= RECORDED DATA =
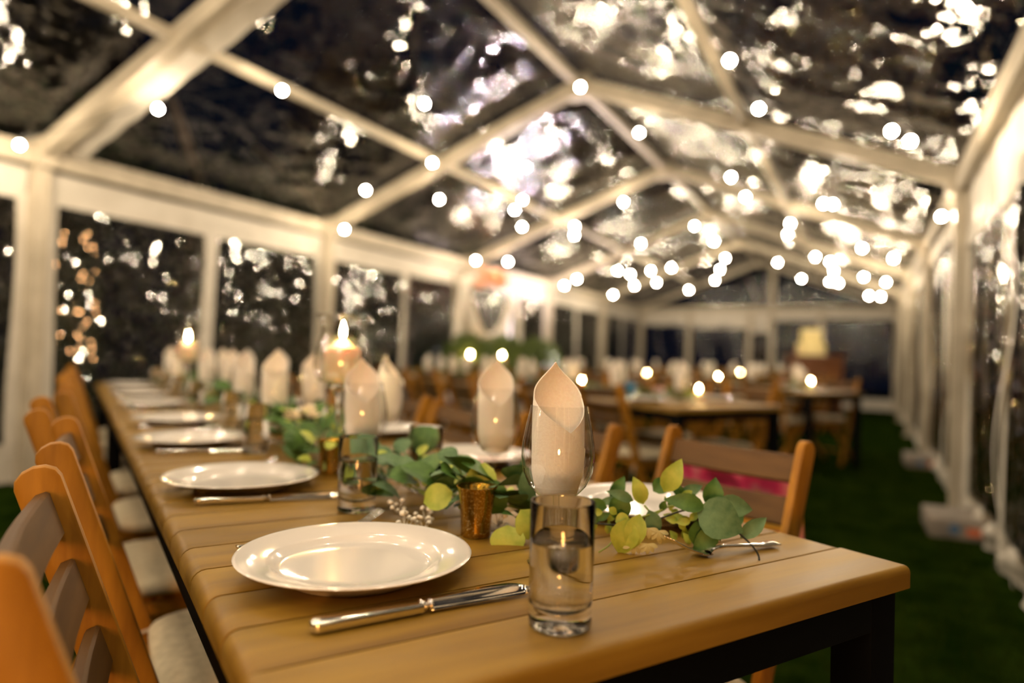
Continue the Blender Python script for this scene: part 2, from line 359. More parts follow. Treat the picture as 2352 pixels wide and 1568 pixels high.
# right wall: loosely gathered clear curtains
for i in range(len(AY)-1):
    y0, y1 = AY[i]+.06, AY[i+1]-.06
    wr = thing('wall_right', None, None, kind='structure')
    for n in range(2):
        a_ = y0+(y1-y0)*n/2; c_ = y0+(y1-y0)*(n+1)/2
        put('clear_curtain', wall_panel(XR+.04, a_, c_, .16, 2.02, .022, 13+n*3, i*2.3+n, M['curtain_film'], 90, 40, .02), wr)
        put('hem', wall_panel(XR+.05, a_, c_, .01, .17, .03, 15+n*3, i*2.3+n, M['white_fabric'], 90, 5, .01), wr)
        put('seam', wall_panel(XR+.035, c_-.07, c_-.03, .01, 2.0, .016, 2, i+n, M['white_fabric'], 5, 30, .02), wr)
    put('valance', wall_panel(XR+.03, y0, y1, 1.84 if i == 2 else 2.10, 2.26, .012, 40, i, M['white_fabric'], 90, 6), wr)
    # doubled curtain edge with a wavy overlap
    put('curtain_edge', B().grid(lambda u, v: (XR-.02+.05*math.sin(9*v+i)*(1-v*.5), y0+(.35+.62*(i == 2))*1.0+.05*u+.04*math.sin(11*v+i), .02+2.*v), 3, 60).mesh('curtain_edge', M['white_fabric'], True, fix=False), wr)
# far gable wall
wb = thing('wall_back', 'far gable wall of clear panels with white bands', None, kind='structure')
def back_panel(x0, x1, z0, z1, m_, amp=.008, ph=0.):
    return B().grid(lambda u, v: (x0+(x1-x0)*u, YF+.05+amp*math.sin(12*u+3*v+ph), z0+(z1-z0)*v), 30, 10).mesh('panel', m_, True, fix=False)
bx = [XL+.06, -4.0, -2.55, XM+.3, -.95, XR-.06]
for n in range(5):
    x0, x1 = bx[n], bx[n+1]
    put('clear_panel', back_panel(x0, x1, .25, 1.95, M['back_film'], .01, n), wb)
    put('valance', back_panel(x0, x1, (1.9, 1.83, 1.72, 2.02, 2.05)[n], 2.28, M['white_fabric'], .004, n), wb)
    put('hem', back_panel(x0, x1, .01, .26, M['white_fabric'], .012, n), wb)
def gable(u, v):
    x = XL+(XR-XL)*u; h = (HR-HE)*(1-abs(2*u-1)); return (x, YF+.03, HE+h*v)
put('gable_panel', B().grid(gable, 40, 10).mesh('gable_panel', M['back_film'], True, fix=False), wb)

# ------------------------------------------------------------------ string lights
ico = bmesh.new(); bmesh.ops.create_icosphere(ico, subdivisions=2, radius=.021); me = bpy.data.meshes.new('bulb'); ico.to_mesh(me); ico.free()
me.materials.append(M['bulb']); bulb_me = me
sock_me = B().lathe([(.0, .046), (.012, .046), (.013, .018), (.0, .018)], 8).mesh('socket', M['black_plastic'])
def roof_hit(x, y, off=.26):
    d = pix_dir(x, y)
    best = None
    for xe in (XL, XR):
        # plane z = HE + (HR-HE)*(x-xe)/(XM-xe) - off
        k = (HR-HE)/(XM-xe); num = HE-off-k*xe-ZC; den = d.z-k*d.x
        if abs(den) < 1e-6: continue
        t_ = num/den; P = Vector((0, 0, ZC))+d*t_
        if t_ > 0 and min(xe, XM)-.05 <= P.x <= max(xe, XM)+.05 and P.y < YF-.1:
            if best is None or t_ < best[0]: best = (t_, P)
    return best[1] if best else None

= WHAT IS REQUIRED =
Reproduce the material word for word. Any pictures should be left out of the copy.

= COMPLETED TASK =
Continue the Blender Python script for this scene: part 2, from line 359. More parts follow. Treat the picture as 2352 pixels wide and 1568 pixels high.
# right wall: loosely gathered clear curtains
for i in range(len(AY)-1):
    y0, y1 = AY[i]+.06, AY[i+1]-.06
    wr = thing('wall_right', None, None, kind='structure')
    for n in range(2):
        a_ = y0+(y1-y0)*n/2; c_ = y0+(y1-y0)*(n+1)/2
        put('clear_curtain', wall_panel(XR+.04, a_, c_, .16, 2.02, .022, 13+n*3, i*2.3+n, M['curtain_film'], 90, 40, .02), wr)
        put('hem', wall_panel(XR+.05, a_, c_, .01, .17, .03, 15+n*3, i*2.3+n, M['white_fabric'], 90, 5, .01), wr)
        put('seam', wall_panel(XR+.035, c_-.07, c_-.03, .01, 2.0, .016, 2, i+n, M['white_fabric'], 5, 30, .02), wr)
    put('valance', wall_panel(XR+.03, y0, y1, 1.84 if i == 2 else 2.10, 2.26, .012, 40, i, M['white_fabric'], 90, 6), wr)
    # doubled curtain edge with a wavy overlap
    put('curtain_edge', B().grid(lambda u, v: (XR-.02+.05*math.sin(9*v+i)*(1-v*.5), y0+(.35+.62*(i == 2))*1.0+.05*u+.04*math.sin(11*v+i), .02+2.*v), 3, 60).mesh('curtain_edge', M['white_fabric'], True, fix=False), wr)
# far gable wall
wb = thing('wall_back', 'far gable wall of clear panels with white bands', None, kind='structure')
def back_panel(x0, x1, z0, z1, m_, amp=.008, ph=0.):
    return B().grid(lambda u, v: (x0+(x1-x0)*u, YF+.05+amp*math.sin(12*u+3*v+ph), z0+(z1-z0)*v), 30, 10).mesh('panel', m_, True, fix=False)
bx = [XL+.06, -4.0, -2.55, XM+.3, -.95, XR-.06]
for n in range(5):
    x0, x1 = bx[n], bx[n+1]
    put('clear_panel', back_panel(x0, x1, .25, 1.95, M['back_film'], .01, n), wb)
    put('valance', back_panel(x0, x1, (1.9, 1.83, 1.72, 2.02, 2.05)[n], 2.28, M['white_fabric'], .004, n), wb)
    put('hem', back_panel(x0, x1, .01, .26, M['white_fabric'], .012, n), wb)
def gable(u, v):
    x = XL+(XR-XL)*u; h = (HR-HE)*(1-abs(2*u-1)); return (x, YF+.03, HE+h*v)
put('gable_panel', B().grid(gable, 40, 10).mesh('gable_panel', M['back_film'], True, fix=False), wb)

# ------------------------------------------------------------------ string lights
ico = bmesh.new(); bmesh.ops.create_icosphere(ico, subdivisions=2, radius=.021); me = bpy.data.meshes.new('bulb'); ico.to_mesh(me); ico.free()
me.materials.append(M['bulb']); bulb_me = me
sock_me = B().lathe([(.0, .046), (.012, .046), (.013, .018), (.0, .018)], 8).mesh('socket', M['black_plastic'])
def roof_hit(x, y, off=.26):
    d = pix_dir(x, y)
    best = None
    for xe in (XL, XR):
        # plane z = HE + (HR-HE)*(x-xe)/(XM-xe) - off
        k = (HR-HE)/(XM-xe); num = HE-off-k*xe-ZC; den = d.z-k*d.x
        if abs(den) < 1e-6: continue
        t_ = num/den; P = Vector((0, 0, ZC))+d*t_
        if t_ > 0 and min(xe, XM)-.05 <= P.x <= max(xe, XM)+.05 and P.y < YF-.1:
            if best is None or t_ < best[0]: best = (t_, P)
    return best[1] if best else None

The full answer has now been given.